Councillor Wendy Gaertner was critical of the proposal to allow developers for two rental building development proposals, totalling more than 1,100 units at 101-103 Mosley St., 120 Metcalfe St. and 26-38 Berczy St., respectively, access to York Region’s rental housing incentives.

The incentives would allow the developer to defer payment of the region’s development charges, instead paying them interest-free over a 20-year period.

But to access the program, the region requires municipalities to match its own incentives; thus town staff recommended Aurora offer those same incentives to the developers, during a committee of the whole meeting on Tuesday, Feb. 11.

In exchange, the region requires the development to include at least 200 units, 50 per cent of which have to be two or more bedrooms, be within a regional centre or mass transit area, and meet the region’s definition of affordable rent.

York Region defines affordable rent as no more than 175 per cent of the average market rent within the region, meaning an affordable one-bedroom unit would rent for $2,644 a month, according to the town staff report.

That’s higher than the affordable price in the town’s official plan, which is $1,889 a month, and almost double the affordable rent benchmark set out in the province’s Development Charges Act, of $1,371 a month.

“This makes no sense to me.
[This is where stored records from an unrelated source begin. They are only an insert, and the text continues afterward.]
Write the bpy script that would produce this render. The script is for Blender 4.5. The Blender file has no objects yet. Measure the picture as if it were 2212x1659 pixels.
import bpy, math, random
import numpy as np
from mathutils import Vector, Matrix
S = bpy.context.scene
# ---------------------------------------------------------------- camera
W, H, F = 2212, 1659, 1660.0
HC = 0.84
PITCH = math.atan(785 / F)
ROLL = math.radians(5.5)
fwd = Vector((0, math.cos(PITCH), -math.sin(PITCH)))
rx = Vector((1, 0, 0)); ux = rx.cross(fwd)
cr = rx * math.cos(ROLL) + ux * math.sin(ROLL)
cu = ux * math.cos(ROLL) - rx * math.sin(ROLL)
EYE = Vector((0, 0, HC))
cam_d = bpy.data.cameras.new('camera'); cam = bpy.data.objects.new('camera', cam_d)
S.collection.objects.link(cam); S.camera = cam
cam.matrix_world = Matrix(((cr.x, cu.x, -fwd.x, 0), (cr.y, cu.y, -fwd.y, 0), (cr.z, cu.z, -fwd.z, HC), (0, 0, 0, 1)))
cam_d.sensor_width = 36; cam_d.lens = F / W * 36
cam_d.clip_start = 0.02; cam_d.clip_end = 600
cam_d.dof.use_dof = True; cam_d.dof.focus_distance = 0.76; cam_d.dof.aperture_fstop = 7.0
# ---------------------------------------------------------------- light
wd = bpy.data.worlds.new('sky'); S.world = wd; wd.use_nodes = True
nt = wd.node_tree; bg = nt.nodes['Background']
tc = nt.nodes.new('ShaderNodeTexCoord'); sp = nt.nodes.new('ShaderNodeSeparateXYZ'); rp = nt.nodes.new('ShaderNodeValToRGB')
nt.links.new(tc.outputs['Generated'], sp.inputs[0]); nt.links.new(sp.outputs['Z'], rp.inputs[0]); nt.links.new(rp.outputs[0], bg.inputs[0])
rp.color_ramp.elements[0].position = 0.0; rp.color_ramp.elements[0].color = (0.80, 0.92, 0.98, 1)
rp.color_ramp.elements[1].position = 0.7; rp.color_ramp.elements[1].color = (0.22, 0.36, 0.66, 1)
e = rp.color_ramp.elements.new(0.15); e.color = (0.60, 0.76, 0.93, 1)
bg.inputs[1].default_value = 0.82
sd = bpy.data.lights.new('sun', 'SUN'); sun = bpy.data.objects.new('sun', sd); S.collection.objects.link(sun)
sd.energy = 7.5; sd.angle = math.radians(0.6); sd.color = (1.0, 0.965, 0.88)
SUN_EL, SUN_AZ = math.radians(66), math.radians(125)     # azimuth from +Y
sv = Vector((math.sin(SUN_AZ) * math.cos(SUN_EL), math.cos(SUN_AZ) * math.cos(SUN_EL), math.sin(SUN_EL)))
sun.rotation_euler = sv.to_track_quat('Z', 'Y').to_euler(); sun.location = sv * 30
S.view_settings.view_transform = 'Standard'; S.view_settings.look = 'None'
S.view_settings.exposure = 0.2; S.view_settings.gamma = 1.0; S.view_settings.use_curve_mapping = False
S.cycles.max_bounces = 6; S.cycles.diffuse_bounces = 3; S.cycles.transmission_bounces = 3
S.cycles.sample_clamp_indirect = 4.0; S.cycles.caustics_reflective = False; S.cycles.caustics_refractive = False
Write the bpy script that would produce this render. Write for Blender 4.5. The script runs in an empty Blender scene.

Nobody should be calling this affordable,” Gaertner said during the meeting. “I know affordable because I live in affordable, and there’s no way the majority of people who need to find rental housing could afford a rent of more than $2,500 a month.”

She said the town should be focusing on its own affordable housing action plan.

“I think this is a terrible plan,” said Gaertner.

But other councillors were more positive about the plan. While Councillor Rachel Gilliland acknowledged the $2,644-a-month figure was high, she said it is important to be encouraging developers to get shovels in the ground.

“It is a lot less than a $1.2-million mortgage. I look at this at least as a positive step forward to allow some sort of rental units within our community,” she said.

Protection against bankruptcy

Should both of these developments proceed as planned, Aurora will defer about $15.6 million in development charges, which will be repaid in 20 equal instalments over a period of 20 years interest-free, according to a staff report.

Councillor Harold Kim said he backed the idea, but asked what the town could do to ensure it was protected if the developer were to go bankrupt.

Rachel Wainwright-van Kessel, the town’s finance director, said the region ties its incentives to the property itself, similar to a mortgage.

“So, there is some recourse in case there is bankruptcy. The property would have to be sold and then we can recoup that way,” she said.

Town solicitor Patricia De Serio added the Development Charges Act stipulates that uncollected fees can be collected as taxes.

“If we have capital projects that we need to move forward with, we have the ability to go ahead and debt finance those projects because we have certainty on the payments coming on an annual basis, that we can then use to fund the debt,” she said.

Ultimately council, sitting as a committee of the whole, recommended the proposal be approved. Council will have a final vote at a future meeting.